- [Goal of the exercise]:
Return only the lines between the line holding "Write a Blender" and the line holding "random.seed(7)", the two boundary lines included, exactly as they appear.

- [Listing]:
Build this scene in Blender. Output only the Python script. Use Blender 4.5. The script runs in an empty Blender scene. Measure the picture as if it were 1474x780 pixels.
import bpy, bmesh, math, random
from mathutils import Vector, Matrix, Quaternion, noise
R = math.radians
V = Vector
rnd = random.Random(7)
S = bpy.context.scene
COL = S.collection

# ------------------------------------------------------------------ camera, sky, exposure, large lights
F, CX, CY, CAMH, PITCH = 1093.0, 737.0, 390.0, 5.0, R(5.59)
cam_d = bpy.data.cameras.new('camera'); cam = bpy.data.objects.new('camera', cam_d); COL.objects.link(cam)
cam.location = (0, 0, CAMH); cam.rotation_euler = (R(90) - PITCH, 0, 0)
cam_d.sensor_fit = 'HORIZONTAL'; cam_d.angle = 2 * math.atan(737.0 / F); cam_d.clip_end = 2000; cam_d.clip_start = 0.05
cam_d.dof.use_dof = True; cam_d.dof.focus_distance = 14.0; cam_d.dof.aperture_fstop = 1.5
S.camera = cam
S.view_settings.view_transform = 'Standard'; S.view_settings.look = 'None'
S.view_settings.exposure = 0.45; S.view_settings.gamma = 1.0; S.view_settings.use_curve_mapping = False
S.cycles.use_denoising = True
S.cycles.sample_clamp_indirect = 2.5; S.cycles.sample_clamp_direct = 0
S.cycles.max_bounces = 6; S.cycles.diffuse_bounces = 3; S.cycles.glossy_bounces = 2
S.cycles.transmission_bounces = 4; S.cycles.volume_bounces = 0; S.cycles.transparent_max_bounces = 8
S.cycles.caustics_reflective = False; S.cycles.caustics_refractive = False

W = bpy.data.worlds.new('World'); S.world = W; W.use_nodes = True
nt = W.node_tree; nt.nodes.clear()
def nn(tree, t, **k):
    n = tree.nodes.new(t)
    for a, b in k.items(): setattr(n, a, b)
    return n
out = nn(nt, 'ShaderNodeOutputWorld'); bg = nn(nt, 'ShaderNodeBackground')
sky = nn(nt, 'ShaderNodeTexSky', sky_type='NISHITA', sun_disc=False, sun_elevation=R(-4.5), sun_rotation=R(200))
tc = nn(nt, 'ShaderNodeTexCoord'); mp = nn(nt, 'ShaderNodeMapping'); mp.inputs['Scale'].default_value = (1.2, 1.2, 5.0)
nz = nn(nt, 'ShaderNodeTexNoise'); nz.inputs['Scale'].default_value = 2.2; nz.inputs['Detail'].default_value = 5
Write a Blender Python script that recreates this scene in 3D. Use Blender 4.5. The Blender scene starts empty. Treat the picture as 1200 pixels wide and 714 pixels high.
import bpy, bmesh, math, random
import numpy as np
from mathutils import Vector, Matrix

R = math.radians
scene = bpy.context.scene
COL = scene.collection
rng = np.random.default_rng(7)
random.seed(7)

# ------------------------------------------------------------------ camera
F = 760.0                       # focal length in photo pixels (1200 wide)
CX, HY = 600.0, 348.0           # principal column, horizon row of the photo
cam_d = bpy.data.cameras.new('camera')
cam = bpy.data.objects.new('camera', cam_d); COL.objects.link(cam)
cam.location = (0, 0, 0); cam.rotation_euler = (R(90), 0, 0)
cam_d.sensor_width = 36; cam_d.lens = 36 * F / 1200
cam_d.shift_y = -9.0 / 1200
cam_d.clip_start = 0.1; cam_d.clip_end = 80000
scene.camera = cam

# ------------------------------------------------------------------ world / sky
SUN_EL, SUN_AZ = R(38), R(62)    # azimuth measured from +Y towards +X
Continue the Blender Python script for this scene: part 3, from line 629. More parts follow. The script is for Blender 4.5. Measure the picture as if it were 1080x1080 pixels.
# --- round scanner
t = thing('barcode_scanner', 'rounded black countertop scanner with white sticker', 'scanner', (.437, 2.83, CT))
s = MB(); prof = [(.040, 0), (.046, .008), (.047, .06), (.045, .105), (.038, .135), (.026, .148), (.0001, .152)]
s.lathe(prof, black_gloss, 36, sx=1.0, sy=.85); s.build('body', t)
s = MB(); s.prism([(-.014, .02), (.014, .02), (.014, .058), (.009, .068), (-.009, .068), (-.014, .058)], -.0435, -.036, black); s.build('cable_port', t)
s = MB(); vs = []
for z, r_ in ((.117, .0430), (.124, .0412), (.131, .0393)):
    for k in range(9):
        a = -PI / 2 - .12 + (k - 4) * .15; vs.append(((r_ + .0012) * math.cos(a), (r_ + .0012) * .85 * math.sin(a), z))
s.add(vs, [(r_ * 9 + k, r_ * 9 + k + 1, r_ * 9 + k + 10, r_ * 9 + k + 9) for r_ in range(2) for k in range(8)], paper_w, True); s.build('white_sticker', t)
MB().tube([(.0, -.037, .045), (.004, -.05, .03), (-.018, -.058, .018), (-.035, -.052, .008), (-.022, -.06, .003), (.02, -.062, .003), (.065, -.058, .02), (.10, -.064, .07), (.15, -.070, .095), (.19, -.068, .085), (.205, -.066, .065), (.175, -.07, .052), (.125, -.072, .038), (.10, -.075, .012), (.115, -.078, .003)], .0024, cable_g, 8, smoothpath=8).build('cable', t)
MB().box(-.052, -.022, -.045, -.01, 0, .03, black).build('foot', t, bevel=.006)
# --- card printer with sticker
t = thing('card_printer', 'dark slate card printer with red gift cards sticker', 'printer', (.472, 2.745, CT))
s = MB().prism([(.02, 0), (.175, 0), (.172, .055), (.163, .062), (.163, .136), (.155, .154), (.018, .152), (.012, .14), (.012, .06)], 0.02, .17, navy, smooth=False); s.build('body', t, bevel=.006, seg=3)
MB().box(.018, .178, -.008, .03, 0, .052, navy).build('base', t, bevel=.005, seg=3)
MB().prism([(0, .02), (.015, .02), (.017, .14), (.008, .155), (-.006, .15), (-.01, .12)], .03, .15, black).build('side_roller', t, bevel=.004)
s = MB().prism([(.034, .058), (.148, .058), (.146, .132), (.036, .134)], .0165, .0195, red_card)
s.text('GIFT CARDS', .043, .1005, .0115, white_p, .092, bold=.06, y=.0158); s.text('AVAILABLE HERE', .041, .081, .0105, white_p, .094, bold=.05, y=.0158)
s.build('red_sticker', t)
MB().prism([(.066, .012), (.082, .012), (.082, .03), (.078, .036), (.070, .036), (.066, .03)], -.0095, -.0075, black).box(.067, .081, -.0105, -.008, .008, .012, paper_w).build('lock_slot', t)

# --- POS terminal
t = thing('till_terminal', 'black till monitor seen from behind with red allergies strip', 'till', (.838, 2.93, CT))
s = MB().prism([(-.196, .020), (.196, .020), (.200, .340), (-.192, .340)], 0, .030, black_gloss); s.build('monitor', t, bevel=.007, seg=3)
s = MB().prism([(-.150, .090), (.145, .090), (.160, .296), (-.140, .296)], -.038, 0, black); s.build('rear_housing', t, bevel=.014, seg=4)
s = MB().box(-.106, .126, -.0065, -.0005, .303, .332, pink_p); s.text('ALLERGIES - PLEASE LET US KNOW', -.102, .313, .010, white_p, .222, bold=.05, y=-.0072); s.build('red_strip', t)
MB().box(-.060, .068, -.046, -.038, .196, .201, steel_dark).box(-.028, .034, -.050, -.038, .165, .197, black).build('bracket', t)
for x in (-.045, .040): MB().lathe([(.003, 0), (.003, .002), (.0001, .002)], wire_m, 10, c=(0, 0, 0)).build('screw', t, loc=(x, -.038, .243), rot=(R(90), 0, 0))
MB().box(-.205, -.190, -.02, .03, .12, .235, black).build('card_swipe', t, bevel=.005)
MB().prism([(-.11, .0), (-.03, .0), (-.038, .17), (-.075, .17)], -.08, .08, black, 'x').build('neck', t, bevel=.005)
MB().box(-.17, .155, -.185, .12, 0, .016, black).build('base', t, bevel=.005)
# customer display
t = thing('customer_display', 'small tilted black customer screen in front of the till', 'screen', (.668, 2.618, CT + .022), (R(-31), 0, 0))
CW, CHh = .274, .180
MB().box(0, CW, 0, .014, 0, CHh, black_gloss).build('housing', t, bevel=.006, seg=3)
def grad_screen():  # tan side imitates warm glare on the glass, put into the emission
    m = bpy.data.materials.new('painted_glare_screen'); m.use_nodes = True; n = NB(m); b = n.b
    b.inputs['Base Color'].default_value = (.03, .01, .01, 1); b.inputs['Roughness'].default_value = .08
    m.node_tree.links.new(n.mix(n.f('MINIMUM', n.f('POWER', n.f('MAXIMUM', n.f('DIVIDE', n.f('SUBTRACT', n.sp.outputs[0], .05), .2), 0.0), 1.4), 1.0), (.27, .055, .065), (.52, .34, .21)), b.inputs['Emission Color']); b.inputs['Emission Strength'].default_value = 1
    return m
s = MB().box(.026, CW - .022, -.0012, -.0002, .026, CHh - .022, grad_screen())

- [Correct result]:
Write a Blender Python script that recreates this scene in 3D. Use Blender 4.5. The Blender scene starts empty. Treat the picture as 1200 pixels wide and 714 pixels high.
import bpy, bmesh, math, random
import numpy as np
from mathutils import Vector, Matrix

R = math.radians
scene = bpy.context.scene
COL = scene.collection
rng = np.random.default_rng(7)
random.seed(7)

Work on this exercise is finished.